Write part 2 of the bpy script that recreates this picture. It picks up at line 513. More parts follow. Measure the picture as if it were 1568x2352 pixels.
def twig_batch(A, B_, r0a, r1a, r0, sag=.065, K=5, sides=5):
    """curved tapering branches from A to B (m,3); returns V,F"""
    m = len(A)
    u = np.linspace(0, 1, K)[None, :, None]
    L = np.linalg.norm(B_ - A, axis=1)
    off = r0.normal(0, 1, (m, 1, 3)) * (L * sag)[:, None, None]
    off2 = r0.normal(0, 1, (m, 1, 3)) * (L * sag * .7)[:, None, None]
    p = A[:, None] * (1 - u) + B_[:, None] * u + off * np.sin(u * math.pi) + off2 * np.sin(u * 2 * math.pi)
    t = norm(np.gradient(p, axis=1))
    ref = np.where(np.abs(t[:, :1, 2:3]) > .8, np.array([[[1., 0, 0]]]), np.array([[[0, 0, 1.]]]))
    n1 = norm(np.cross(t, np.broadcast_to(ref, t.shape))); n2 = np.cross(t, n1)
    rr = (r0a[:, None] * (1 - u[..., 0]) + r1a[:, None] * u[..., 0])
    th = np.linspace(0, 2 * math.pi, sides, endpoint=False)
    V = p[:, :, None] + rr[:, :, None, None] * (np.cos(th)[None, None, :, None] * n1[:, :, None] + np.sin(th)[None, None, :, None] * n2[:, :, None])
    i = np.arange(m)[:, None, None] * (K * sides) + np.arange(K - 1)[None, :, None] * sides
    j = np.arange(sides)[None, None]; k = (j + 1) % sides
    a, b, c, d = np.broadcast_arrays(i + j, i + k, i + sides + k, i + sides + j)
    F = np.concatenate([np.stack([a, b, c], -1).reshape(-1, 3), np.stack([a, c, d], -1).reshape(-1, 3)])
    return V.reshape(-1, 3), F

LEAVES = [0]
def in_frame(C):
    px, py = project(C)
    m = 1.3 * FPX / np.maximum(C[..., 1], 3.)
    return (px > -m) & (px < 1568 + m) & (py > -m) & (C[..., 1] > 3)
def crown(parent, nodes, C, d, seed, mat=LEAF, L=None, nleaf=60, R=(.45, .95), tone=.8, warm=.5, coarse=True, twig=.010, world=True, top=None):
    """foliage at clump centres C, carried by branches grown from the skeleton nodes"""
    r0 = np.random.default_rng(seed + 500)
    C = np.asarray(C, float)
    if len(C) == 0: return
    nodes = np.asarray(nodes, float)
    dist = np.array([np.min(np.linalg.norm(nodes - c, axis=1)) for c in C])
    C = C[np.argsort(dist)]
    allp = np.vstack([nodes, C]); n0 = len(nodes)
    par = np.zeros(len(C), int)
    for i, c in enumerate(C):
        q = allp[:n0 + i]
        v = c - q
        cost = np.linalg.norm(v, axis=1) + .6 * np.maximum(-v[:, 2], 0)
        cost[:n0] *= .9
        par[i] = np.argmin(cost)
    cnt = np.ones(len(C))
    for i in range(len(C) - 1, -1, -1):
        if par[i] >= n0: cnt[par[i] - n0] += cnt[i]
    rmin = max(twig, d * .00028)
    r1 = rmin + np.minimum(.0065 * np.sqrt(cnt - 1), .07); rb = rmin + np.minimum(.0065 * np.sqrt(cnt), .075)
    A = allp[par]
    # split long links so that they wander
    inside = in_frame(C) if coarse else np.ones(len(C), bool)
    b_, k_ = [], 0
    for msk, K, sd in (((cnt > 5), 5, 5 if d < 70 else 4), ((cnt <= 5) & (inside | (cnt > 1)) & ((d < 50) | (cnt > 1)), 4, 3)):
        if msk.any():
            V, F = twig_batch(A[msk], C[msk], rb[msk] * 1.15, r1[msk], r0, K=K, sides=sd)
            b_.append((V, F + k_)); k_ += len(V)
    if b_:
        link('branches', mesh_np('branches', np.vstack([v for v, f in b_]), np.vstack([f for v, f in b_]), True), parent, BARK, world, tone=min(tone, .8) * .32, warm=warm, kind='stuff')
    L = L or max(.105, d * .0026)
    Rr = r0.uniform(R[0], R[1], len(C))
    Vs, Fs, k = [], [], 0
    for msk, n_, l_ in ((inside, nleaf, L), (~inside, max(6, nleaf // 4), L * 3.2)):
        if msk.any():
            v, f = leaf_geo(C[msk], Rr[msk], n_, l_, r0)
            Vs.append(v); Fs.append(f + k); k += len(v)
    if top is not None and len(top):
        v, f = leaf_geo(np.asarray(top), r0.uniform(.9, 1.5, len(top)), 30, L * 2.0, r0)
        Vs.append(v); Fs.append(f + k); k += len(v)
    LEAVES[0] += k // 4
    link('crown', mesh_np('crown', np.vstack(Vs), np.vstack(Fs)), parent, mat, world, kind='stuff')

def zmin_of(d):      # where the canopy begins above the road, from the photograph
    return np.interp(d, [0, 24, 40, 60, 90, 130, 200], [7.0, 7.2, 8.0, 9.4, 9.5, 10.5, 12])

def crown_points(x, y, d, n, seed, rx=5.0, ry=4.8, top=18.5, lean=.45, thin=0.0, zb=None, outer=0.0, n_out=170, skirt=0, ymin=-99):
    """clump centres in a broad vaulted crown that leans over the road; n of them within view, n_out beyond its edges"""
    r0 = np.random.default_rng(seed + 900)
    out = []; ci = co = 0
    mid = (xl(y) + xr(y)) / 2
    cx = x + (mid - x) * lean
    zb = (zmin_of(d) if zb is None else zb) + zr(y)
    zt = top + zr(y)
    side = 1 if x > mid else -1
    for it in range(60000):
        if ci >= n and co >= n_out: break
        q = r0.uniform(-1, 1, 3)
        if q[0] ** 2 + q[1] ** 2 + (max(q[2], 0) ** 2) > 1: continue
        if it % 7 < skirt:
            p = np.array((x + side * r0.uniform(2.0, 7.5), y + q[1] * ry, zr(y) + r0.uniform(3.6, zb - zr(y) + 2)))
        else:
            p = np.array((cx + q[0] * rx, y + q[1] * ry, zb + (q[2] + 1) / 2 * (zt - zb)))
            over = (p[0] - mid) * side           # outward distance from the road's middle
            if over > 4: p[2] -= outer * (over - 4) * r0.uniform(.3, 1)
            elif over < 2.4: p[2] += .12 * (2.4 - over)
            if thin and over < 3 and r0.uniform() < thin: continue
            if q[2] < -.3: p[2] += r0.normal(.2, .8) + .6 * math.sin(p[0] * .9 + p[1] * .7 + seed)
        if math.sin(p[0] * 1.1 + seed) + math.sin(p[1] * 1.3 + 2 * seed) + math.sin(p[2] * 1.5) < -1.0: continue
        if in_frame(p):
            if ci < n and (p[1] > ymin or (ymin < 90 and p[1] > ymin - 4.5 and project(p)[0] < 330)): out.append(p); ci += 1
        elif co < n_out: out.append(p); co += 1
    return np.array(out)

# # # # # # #

- **TASK PROMPT**
Reproduce all the data word for word.

- **TASK RESPONSE**
Write part 2 of the bpy script that recreates this picture. It picks up at line 513. More parts follow. Measure the picture as if it were 1568x2352 pixels.
def twig_batch(A, B_, r0a, r1a, r0, sag=.065, K=5, sides=5):
    """curved tapering branches from A to B (m,3); returns V,F"""
    m = len(A)
    u = np.linspace(0, 1, K)[None, :, None]
    L = np.linalg.norm(B_ - A, axis=1)
    off = r0.normal(0, 1, (m, 1, 3)) * (L * sag)[:, None, None]
    off2 = r0.normal(0, 1, (m, 1, 3)) * (L * sag * .7)[:, None, None]
    p = A[:, None] * (1 - u) + B_[:, None] * u + off * np.sin(u * math.pi) + off2 * np.sin(u * 2 * math.pi)
    t = norm(np.gradient(p, axis=1))
    ref = np.where(np.abs(t[:, :1, 2:3]) > .8, np.array([[[1., 0, 0]]]), np.array([[[0, 0, 1.]]]))
    n1 = norm(np.cross(t, np.broadcast_to(ref, t.shape))); n2 = np.cross(t, n1)
    rr = (r0a[:, None] * (1 - u[..., 0]) + r1a[:, None] * u[..., 0])
    th = np.linspace(0, 2 * math.pi, sides, endpoint=False)
    V = p[:, :, None] + rr[:, :, None, None] * (np.cos(th)[None, None, :, None] * n1[:, :, None] + np.sin(th)[None, None, :, None] * n2[:, :, None])
    i = np.arange(m)[:, None, None] * (K * sides) + np.arange(K - 1)[None, :, None] * sides
    j = np.arange(sides)[None, None]; k = (j + 1) % sides
    a, b, c, d = np.broadcast_arrays(i + j, i + k, i + sides + k, i + sides + j)
    F = np.concatenate([np.stack([a, b, c], -1).reshape(-1, 3), np.stack([a, c, d], -1).reshape(-1, 3)])
    return V.reshape(-1, 3), F

LEAVES = [0]
def in_frame(C):
    px, py = project(C)
    m = 1.3 * FPX / np.maximum(C[..., 1], 3.)
    return (px > -m) & (px < 1568 + m) & (py > -m) & (C[..., 1] > 3)
def crown(parent, nodes, C, d, seed, mat=LEAF, L=None, nleaf=60, R=(.45, .95), tone=.8, warm=.5, coarse=True, twig=.010, world=True, top=None):
    """foliage at clump centres C, carried by branches grown from the skeleton nodes"""
    r0 = np.random.default_rng(seed + 500)
    C = np.asarray(C, float)
    if len(C) == 0: return
    nodes = np.asarray(nodes, float)
    dist = np.array([np.min(np.linalg.norm(nodes - c, axis=1)) for c in C])
    C = C[np.argsort(dist)]
    allp = np.vstack([nodes, C]); n0 = len(nodes)
    par = np.zeros(len(C), int)
    for i, c in enumerate(C):
        q = allp[:n0 + i]
        v = c - q
        cost = np.linalg.norm(v, axis=1) + .6 * np.maximum(-v[:, 2], 0)
        cost[:n0] *= .9
        par[i] = np.argmin(cost)
    cnt = np.ones(len(C))
    for i in range(len(C) - 1, -1, -1):
        if par[i] >= n0: cnt[par[i] - n0] += cnt[i]
    rmin = max(twig, d * .00028)
    r1 = rmin + np.minimum(.0065 * np.sqrt(cnt - 1), .07); rb = rmin + np.minimum(.0065 * np.sqrt(cnt), .075)
    A = allp[par]
    # split long links so that they wander
    inside = in_frame(C) if coarse else np.ones(len(C), bool)
    b_, k_ = [], 0
    for msk, K, sd in (((cnt > 5), 5, 5 if d < 70 else 4), ((cnt <= 5) & (inside | (cnt > 1)) & ((d < 50) | (cnt > 1)), 4, 3)):
        if msk.any():
            V, F = twig_batch(A[msk], C[msk], rb[msk] * 1.15, r1[msk], r0, K=K, sides=sd)
            b_.append((V, F + k_)); k_ += len(V)
    if b_:
        link('branches', mesh_np('branches', np.vstack([v for v, f in b_]), np.vstack([f for v, f in b_]), True), parent, BARK, world, tone=min(tone, .8) * .32, warm=warm, kind='stuff')
    L = L or max(.105, d * .0026)
    Rr = r0.uniform(R[0], R[1], len(C))
    Vs, Fs, k = [], [], 0
    for msk, n_, l_ in ((inside, nleaf, L), (~inside, max(6, nleaf // 4), L * 3.2)):
        if msk.any():
            v, f = leaf_geo(C[msk], Rr[msk], n_, l_, r0)
            Vs.append(v); Fs.append(f + k); k += len(v)
    if top is not None and len(top):
        v, f = leaf_geo(np.asarray(top), r0.uniform(.9, 1.5, len(top)), 30, L * 2.0, r0)
        Vs.append(v); Fs.append(f + k); k += len(v)
    LEAVES[0] += k // 4
    link('crown', mesh_np('crown', np.vstack(Vs), np.vstack(Fs)), parent, mat, world, kind='stuff')

def zmin_of(d):      # where the canopy begins above the road, from the photograph
    return np.interp(d, [0, 24, 40, 60, 90, 130, 200], [7.0, 7.2, 8.0, 9.4, 9.5, 10.5, 12])

def crown_points(x, y, d, n, seed, rx=5.0, ry=4.8, top=18.5, lean=.45, thin=0.0, zb=None, outer=0.0, n_out=170, skirt=0, ymin=-99):
    """clump centres in a broad vaulted crown that leans over the road; n of them within view, n_out beyond its edges"""
    r0 = np.random.default_rng(seed + 900)
    out = []; ci = co = 0
    mid = (xl(y) + xr(y)) / 2
    cx = x + (mid - x) * lean
    zb = (zmin_of(d) if zb is None else zb) + zr(y)
    zt = top + zr(y)
    side = 1 if x > mid else -1
    for it in range(60000):
        if ci >= n and co >= n_out: break
        q = r0.uniform(-1, 1, 3)
        if q[0] ** 2 + q[1] ** 2 + (max(q[2], 0) ** 2) > 1: continue
        if it % 7 < skirt:
            p = np.array((x + side * r0.uniform(2.0, 7.5), y + q[1] * ry, zr(y) + r0.uniform(3.6, zb - zr(y) + 2)))
        else:
            p = np.array((cx + q[0] * rx, y + q[1] * ry, zb + (q[2] + 1) / 2 * (zt - zb)))
            over = (p[0] - mid) * side           # outward distance from the road's middle
            if over > 4: p[2] -= outer * (over - 4) * r0.uniform(.3, 1)
            elif over < 2.4: p[2] += .12 * (2.4 - over)
            if thin and over < 3 and r0.uniform() < thin: continue
            if q[2] < -.3: p[2] += r0.normal(.2, .8) + .6 * math.sin(p[0] * .9 + p[1] * .7 + seed)
        if math.sin(p[0] * 1.1 + seed) + math.sin(p[1] * 1.3 + 2 * seed) + math.sin(p[2] * 1.5) < -1.0: continue
        if in_frame(p):
            if ci < n and (p[1] > ymin or (ymin < 90 and p[1] > ymin - 4.5 and project(p)[0] < 330)): out.append(p); ci += 1
        elif co < n_out: out.append(p); co += 1
    return np.array(out)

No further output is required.